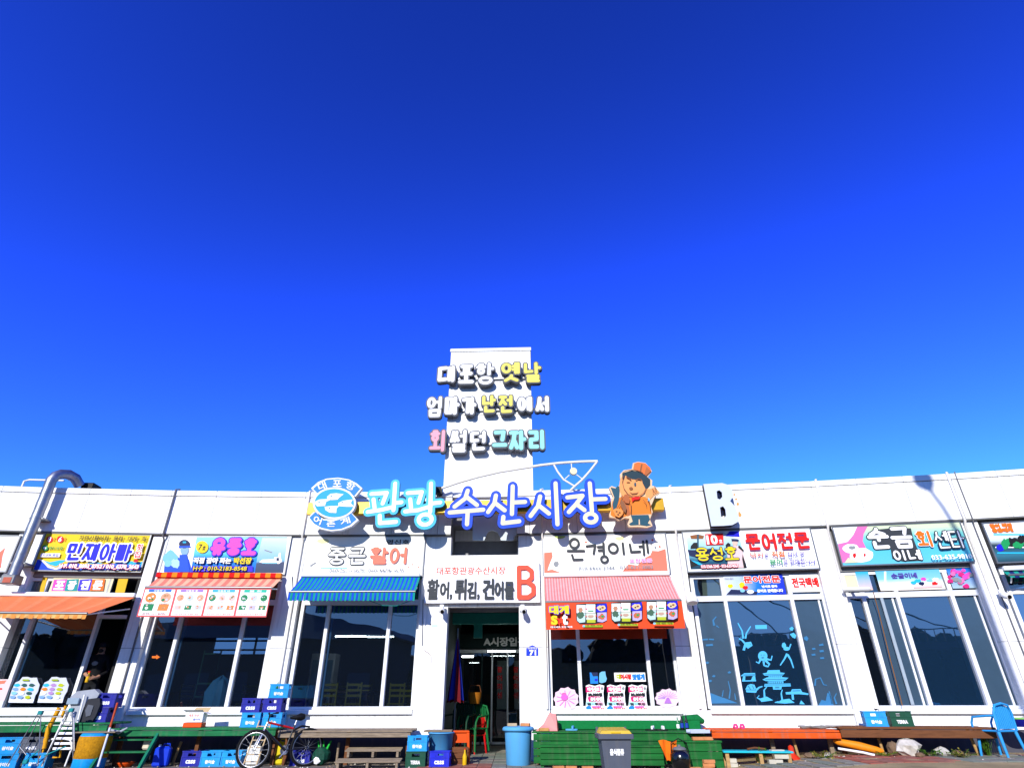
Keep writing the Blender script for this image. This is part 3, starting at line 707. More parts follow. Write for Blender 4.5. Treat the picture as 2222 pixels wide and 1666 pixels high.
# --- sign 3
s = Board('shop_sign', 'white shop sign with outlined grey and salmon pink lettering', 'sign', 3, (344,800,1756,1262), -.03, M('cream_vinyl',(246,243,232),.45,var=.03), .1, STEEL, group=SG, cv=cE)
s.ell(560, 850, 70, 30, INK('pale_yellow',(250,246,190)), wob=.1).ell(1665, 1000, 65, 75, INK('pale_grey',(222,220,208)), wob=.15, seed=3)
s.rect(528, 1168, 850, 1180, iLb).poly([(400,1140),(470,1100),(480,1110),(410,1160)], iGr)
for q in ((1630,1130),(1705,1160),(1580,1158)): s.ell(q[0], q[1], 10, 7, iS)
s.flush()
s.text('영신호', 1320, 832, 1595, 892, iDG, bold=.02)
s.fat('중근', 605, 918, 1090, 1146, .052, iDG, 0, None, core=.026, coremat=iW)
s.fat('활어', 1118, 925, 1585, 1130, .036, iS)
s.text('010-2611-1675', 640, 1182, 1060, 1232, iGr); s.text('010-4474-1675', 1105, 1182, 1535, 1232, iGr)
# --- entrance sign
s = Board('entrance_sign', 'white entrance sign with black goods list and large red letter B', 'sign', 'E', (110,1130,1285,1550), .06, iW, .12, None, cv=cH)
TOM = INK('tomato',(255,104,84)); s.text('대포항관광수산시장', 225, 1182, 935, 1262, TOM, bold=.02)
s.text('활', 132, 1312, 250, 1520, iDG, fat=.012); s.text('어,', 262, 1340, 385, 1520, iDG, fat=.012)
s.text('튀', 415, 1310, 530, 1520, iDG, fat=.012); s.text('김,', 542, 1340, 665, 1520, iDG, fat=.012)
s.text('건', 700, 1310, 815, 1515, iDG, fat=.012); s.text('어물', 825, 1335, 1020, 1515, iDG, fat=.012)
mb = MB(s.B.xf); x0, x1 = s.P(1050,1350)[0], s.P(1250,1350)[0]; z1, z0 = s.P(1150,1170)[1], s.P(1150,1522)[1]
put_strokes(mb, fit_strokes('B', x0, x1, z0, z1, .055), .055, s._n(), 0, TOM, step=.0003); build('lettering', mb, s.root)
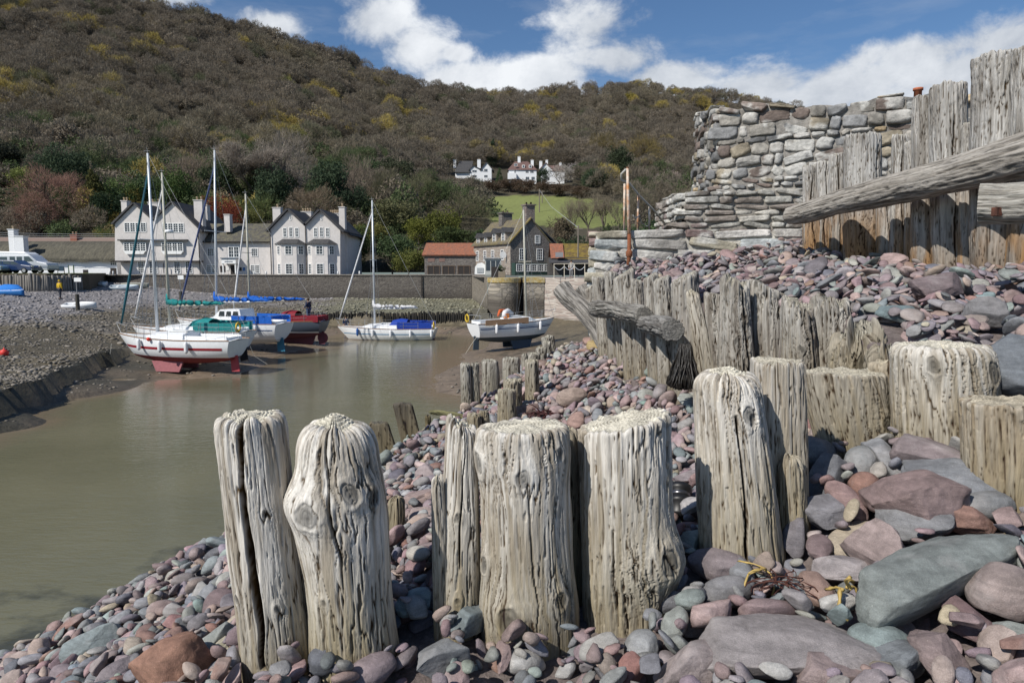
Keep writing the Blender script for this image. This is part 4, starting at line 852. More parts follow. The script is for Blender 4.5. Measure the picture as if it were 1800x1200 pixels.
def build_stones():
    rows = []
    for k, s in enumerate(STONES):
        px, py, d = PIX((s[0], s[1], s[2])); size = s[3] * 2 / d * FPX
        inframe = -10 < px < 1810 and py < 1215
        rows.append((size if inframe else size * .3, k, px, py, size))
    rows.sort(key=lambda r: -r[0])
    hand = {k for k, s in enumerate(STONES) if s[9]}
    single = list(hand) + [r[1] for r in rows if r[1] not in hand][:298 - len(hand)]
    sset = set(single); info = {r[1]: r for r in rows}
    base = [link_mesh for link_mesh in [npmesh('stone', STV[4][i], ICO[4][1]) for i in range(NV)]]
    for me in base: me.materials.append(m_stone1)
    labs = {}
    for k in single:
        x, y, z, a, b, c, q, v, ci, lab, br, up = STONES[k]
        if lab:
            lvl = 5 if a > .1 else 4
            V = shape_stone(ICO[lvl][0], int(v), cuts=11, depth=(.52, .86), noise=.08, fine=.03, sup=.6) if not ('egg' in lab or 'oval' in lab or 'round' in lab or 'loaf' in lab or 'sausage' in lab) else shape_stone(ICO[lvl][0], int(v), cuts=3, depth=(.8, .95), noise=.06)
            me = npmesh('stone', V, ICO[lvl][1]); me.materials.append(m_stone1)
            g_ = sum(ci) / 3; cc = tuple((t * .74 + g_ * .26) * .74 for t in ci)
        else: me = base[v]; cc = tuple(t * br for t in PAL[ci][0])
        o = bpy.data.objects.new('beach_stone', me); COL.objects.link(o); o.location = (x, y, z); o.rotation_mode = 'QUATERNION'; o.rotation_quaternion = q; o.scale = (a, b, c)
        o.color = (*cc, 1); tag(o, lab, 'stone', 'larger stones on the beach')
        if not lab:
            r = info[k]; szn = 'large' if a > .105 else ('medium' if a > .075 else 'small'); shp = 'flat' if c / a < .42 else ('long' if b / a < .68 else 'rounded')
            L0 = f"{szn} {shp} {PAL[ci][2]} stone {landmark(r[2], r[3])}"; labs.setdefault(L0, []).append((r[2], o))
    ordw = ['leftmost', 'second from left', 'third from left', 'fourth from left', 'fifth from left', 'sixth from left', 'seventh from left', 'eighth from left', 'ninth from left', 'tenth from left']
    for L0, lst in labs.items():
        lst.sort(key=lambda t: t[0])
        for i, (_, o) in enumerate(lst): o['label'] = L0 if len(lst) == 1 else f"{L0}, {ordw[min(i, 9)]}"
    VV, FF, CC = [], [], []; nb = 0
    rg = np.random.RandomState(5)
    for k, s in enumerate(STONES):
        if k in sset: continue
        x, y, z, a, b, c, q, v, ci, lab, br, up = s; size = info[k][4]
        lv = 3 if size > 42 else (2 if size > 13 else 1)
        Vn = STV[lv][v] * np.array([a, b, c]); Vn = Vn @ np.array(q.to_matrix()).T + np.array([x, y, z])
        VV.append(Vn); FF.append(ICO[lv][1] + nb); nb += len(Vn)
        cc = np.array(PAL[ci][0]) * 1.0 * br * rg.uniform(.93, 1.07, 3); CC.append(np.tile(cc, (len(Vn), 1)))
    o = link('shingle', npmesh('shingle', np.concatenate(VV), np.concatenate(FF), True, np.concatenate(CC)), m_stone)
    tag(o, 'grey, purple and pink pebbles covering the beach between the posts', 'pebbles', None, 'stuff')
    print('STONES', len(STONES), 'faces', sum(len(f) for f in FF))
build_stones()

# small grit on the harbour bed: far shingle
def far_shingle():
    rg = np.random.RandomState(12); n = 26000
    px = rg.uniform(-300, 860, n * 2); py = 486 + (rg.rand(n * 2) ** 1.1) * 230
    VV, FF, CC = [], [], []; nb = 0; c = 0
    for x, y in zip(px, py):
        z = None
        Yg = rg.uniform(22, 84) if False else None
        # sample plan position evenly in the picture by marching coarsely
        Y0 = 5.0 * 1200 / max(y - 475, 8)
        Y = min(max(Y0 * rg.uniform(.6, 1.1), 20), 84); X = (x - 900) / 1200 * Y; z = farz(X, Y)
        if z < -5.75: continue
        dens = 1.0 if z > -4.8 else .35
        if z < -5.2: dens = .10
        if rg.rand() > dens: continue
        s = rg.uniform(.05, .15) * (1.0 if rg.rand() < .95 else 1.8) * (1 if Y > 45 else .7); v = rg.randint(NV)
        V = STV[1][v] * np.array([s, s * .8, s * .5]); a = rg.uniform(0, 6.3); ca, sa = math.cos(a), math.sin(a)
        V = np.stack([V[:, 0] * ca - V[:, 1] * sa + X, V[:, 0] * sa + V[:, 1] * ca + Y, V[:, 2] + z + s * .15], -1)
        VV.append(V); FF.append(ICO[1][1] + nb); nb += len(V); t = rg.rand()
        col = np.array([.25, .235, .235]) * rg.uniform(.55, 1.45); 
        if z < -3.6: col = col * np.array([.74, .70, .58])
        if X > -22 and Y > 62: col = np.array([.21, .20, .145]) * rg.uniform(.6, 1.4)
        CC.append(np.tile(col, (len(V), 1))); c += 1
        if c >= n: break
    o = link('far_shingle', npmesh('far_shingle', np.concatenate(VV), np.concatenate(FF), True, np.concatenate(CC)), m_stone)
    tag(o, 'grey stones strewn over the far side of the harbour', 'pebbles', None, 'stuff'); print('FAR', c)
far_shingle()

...

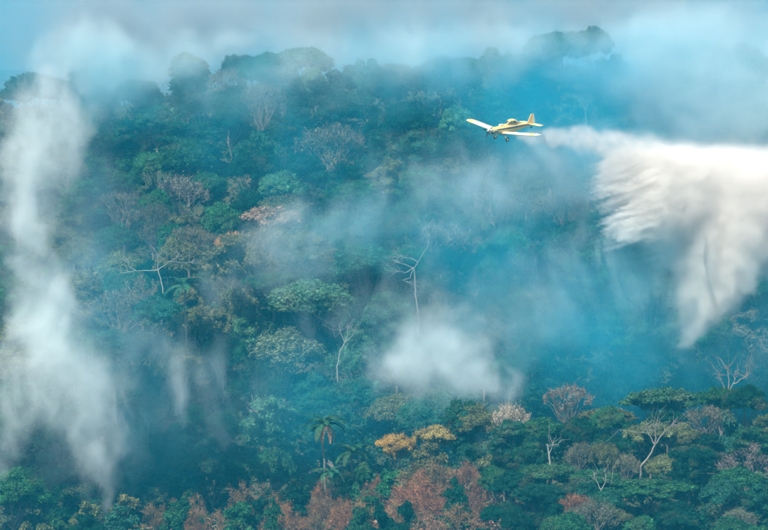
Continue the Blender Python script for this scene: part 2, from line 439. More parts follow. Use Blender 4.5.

* What you have to do
Search the lines above for the string "image", then show every one that has it.

* Written answer
Keep writing the Blender script for this image. This is part 3, starting at line 707. More parts follow. Write for Blender 4.5. Treat the picture as 2222 pixels wide and 1666 pixels high.
Keep writing the Blender script for this image. This is part 4, starting at line 852. More parts follow. The script is for Blender 4.5. Measure the picture as if it were 1800x1200 pixels.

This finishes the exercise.